Mabrouk a pris la peine de consulter l’immense René Girard, esprit incontestable dont l’on sait combien les pages sur la violence et le sacré, la rivalité mimétique et le bouc-émissaire, ont bouleversé l’anthropologie. Seulement, ce dur maître qu’est Girard implique qu’on ne s’arrête pas en si bon chemin : si le sacré exige son bouc-émissaire pour contenir la violence sociale, et si le Christ s’est fait agneau innocent immolé pour rompre ce cycle infernal de violence, comment ne pas le reconnaître pour la vérité, c’est-à-dire la seule origine, le seul médiateur, le seul sacrificateur et la seule offrande en même temps ? On conçoit que Mme Mabrouk soit née sous d’autres soleils, où sont « des Christ d’une autre forme et d’une autre croyance / Les Christs inférieurs des obscures espérances » que chantait Apollinaire, qu’elle puisse entendre dans le chant des muezzins de son pays natal, ou voir dans une synagogue ébréchée les signaux d’une vie plus intense qui n’a pas été vraiment trouvée : cependant, pour que sa quête aboutisse, et pour que son livre soit achevé, il est nécessaire de ne pas s’arrêter à ces seules descriptions.
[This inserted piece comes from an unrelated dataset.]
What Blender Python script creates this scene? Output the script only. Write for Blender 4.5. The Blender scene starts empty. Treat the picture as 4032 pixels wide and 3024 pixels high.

Il est hardi et nécessaire de secouer cette époque : mais est-ce en lui présentant des mystiques aussi diverses que la Baghavad-Gita, certain islam, certain judaïsme ou les ruines hugoliennes de Notre-Dame que l’on donnera à boire à ce peuple ? Sonia Mabrouk est peut-être cette Samaritaine de l’Évangile, qui croit que l’eau qui étanche à jamais la soif est une eau du monde. Elle ne sait pas encore que Lui qui lui parle est cette eau, et que désormais, le temps est venu, on ne L’adorera plus dans telle chapelle, sur telle montagne ou sous tel soleil, mais en esprit et en vérité. Et que ce sacré-là est le seul qui vaille, le seul qui ne passe pas. Il est beau de pleurer devant Notre-Dame en feu, et tous nous l’avons fait. Il est beau de la reconstruire, mais là n’est pas le vrai sacré. Ce sacré-ci, celui des pierres et des grandes funérailles, ce sacré solennel, s’il sert à guider les âmes, peut trop souvent être une farce, et une mauvaise farce. Aussi bien, les Égyptiens anciens, les Aztèques savaient-ils opérer avec la magie et stupéfier leurs foules, jusqu’à les sacrifier elles-mêmes, dans un inutile bain de sang à maître Soleil qui s’en moque. Aussi bien, les musulmans et les juifs contemporains croient honorer Dieu dans le respect de rituels qui ont plus à voir avec l’hygiène et la médecine qu’avec le transport divin lui-même. Et de tous ces sacrés-là, il y a longtemps que nous ne voulons plus.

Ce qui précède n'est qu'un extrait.